Canary Wine from Tenerife
Shakespeare’s Tenerife tipple making a comeback
Tenerife wines have performed well in the international stage in recent years, featuring prominently among the gold winners at a number of important wine fairs.
But tenerife wines in the past look back to a dramatic history. Grape varieties used in wine making in Tenerife are among the few survivors of a disaster that struck the European wine industry nearly 150 years ago.
An aphid from America was accidentally imported into France in 1860, destroying vines that had been refined and nurtured over hundreds, if not thousands of years. Phylloxera spread across the continent, bringing the European wine industry to its knees in little more than ten years.
Wine producers turned to different grape varieties, mostly phylloxera-resistant imported from America, and slowly the industry recovered.
Tenerife and the other islands in the Canarian archipelago survived the ravages of phylloxera and the ancient grape varieties that European settlers brought with them to the island after the Spanish conquest at the end of the 15th century continue to flourish to this day.

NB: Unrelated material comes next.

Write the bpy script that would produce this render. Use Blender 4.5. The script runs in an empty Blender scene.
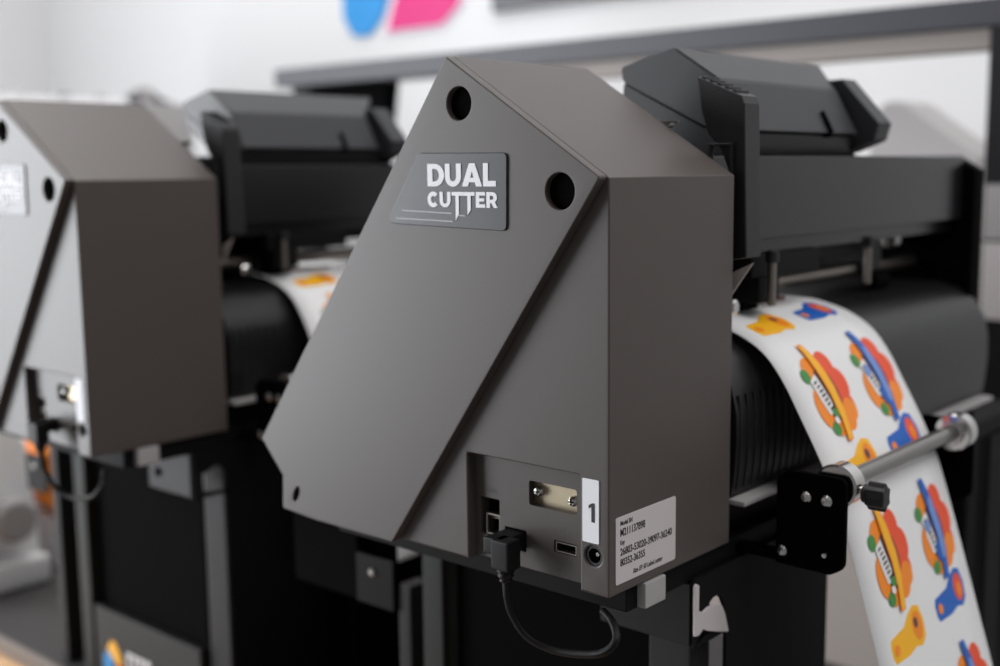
import bpy, bmesh, math, random
from mathutils import Vector, Matrix
random.seed(4)
PI = math.pi
S = bpy.context.scene
COL = S.collection
PITCH = 0.4483          # distance from one machine to the next along Y
Z0 = 0.79               # top of the stand

# ------------------------------------------------------------------ materials
def srgb(r, g, b):
    f = lambda c: (c/255/12.92) if c/255 <= .04045 else ((c/255+.055)/1.055)**2.4
    return (f(r), f(g), f(b), 1)

def mat(name, col, rough=.5, metal=0, bump=0, bscale=900, var=0, spec=.5, vscale=6):
    m = bpy.data.materials.new(name); m.use_nodes = True
    nt = m.node_tree; b = nt.nodes['Principled BSDF']
    b.inputs['Base Color'].default_value = col
    b.inputs['Roughness'].default_value = rough
    b.inputs['Metallic'].default_value = metal
    b.inputs['Specular IOR Level'].default_value = spec
    tc = nt.nodes.new('ShaderNodeTexCoord')
    if var:
        n = nt.nodes.new('ShaderNodeTexNoise'); n.inputs['Scale'].default_value = vscale; n.inputs['Detail'].default_value = 4
        mx = nt.nodes.new('ShaderNodeMix'); mx.data_type = 'RGBA'
        mx.inputs[6].default_value = tuple(c*(1-var) for c in col[:3])+(1,)
        mx.inputs[7].default_value = tuple(min(1, c*(1+var)) for c in col[:3])+(1,)
        nt.links.new(tc.outputs['Object'], n.inputs['Vector'])
        nt.links.new(n.outputs['Fac'], mx.inputs[0]); nt.links.new(mx.outputs[2], b.inputs['Base Color'])
    if bump:
        n = nt.nodes.new('ShaderNodeTexNoise'); n.inputs['Scale'].default_value = bscale; n.inputs['Detail'].default_value = 2
        bp = nt.nodes.new('ShaderNodeBump'); bp.inputs['Strength'].default_value = bump; bp.inputs['Distance'].default_value = .0004
        nt.links.new(tc.outputs['Object'], n.inputs['Vector'])
        nt.links.new(n.outputs['Fac'], bp.inputs['Height']); nt.links.new(bp.outputs['Normal'], b.inputs['Normal'])
    return m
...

They make the wines produced on the island today unique. So much so that the island authorities are now investigating the possibility of opening a wine office in the UK.
Tenerife in particular and the Canaries in general once had a flourishing trade with Britain. So popular was Canary wine that Shakespeare referred to it in two of his plays, Twelfth Night and The Merry Wives of Windsor.
Canary wine, a sweet, white fortified wine similar to Malmsey, was a favoured tipple of the British aristocracy for more than 150 years, until a political row brought the trade to an end. What the Canaries lost the Portuguese island of Madeira gained as Britain turned its attentions to new source of Malmsey.
Now present-day Tenerife wine producers are attempting to re-establish the trade link that was broken nearly 350 years ago.